An exception is an older guy who's a Latin teacher and his daughters (I think) and their friends, and he wears some sort of scapular thing (I could see it on under his shirt), and the girls wear long skirts in simple, sedate patterns, and one of them is named "Iacintha" or whatever the heck that one kid from the Fatima apparitions was named.

In addition, there's a couple younger guys from like Notre Dame or something who know them (I'm assuming from conservative Catholic circles?).

The kids talk a lot to the priest, but mostly about Cicero or "what do you think of Catallus?", and when I ask about modern church politics, they usually take some minor minor thread of the conversation and derail it with requests for trivia-like information that classicists are so fond of and could probably wikipedia (e.g. with, "Has there ever been a non-Italian pope before Benedict?", or, "Has there ever been a pope from the mendicant orders?").

They also do the thing that classicists do and look weirdly upon other eras of Latin like church Latin. "Did they really do that?", one asked with mouth open, when he saw a new use of a conjunction that seemed odd to him.

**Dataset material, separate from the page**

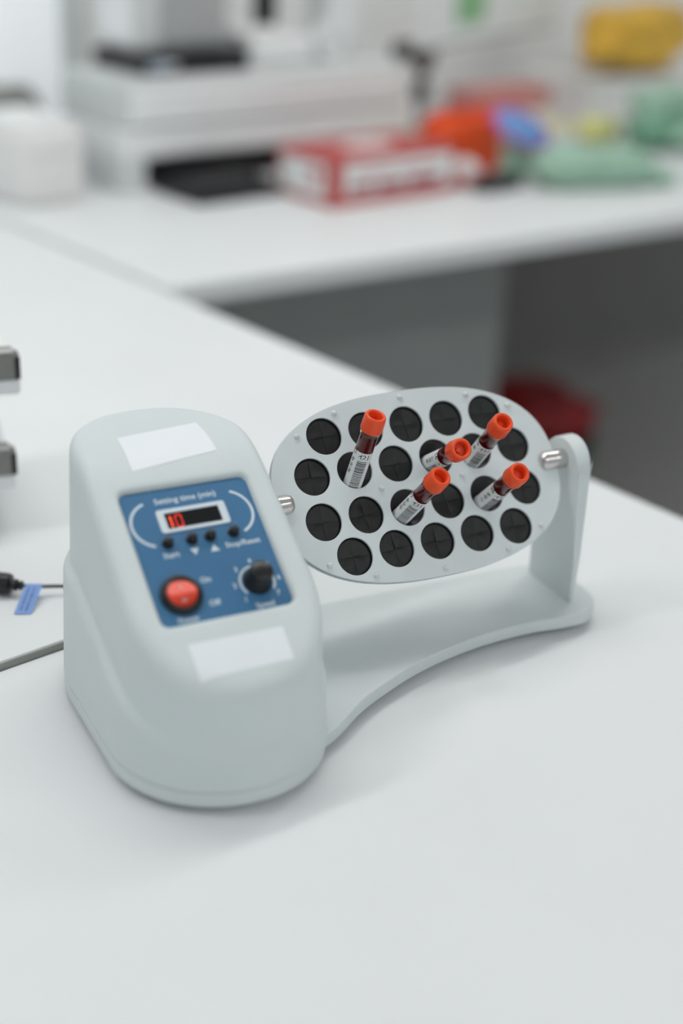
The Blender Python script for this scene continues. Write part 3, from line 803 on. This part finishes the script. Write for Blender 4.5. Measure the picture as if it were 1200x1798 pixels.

I think one of the biggest flaws of Classics is that classicists (like most people who never think about moral topics) don't understand the difference between analysis (i.e. description leading into argumentation, but no moral judgments) and evaluation (i.e. moral judgments), and so they don't see that their field involves a very normative decisions about the height of Latin or Greek, and so although some people may slum with koine Greek and the non-literary papyri from Egypt or something like that, they would *never* start to study Christian literature in their departments, even when it's contemporaneous with other stuff they study.

Honestly, what the fuck is up with that? You would never get away with such snobbery in English departments or other modern language departments, where people have been actively trying to de-center the canon while they teach it. Classics is so behind the times that it's sick.

Also, when the priest talked about knowing the importance of vowel length if you want to speak Latin or read it out loud correctly, and for that you have to consult the dictionary and memorize - "You have to know everything!", he says - one asked where the dictionaries got it, and the priest said that alternate vowel lengths in dictionary entries usually indicate options for poetic usage, and after that, I politely chimed in and said that another important source for accents/vowel lengths for a language like Latin is to make reconstructions from daughter languages, and also check them against reconstructions of Indo-European roots, to the extent that that is known, and the priest was like, "Oh yes, definitely," and then mentioned you can also look at the treatment of the vowels of Greek words borrowed into Latin.

Honestly, the difference between a classicist and someone who knows his shit is the decision to stop idolizing trivia and learn the damn system that lets you make sense of all the shit you've memorized (the same is probably true of egyptology as a whole, too, from what I've seen of it).